The general flavor of these arguments can be summarized like this:

  1. I have some “special” or privileged access to my own mind.
  2. I don’t have that kind of access to anyone else’s mind, nor to facts about my brain or body or anything in my physical environment. My access to my own mind is better or different than to those other things.
  3. So my own mind has a property — being accessible to me in this special way — that physical objects lack.
  4. So my mind is not identical to any physical object.

The specifics of these arguments will turn on how they unpack the notion of this “special access.” As we discussed in earlier webnotes, here are some things philosophers say to explain what they mean here.

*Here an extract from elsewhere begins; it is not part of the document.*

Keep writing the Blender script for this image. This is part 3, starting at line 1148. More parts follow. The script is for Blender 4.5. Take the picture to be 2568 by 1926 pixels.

  1. I and only I can know my own mind’s properties without evidence, observation, or inference.
  2. I can’t be mistaken about my own mind’s properties.
  3. I can’t intelligibly doubt whether my own mind exists: that is, I can’t imagine everything seeming the same right now, but my mind not existing.

The details are controversial, but many philosophers would agree that our access to (at least some parts or aspects of) our own minds is “special” in one or more of these ways. And we don’t seem to have that same special access to anyone else’s mind, nor to facts about our brains or bodies or things in our physical environments.

Perhaps this can be used in an argument by Leibniz’s Law that our minds aren’t identical to anything physical.

For example:

  1. My mind is not “publically accessible”: there are ways to know about it that are in principle only available to me.
  2. Physical objects are all publically accessible: in principle, anybody could get into the best positions to know about them.
  3. So my mind isn’t a physical object.

That argument is reminiscent of the one that Gennaro discusses, which is phrased in terms of what is “knowable through introspection.”

Or here’s the argument that van Inwagen discusses, unpacking “specialness” in our sense (c):

  1. I can’t intelligibly doubt whether my own mind exists right now.
  2. I can intelligibly doubt whether physical objects exist right now. Maybe I’m in some kind of Matrix, and everything seems real, but it’s all an illusion. That at least makes sense.
  3. So physical objects are such that I can intelligibly doubt their existence — I can at least imagine them not existing even though everything seems the same — but my mind lacks that property.
  4. So my mind can’t be identical to any physical object.

These applications of Leibniz’s Law are more challenging than the ones we considered before. It’s less clear how the materialist should respond here. What do you think?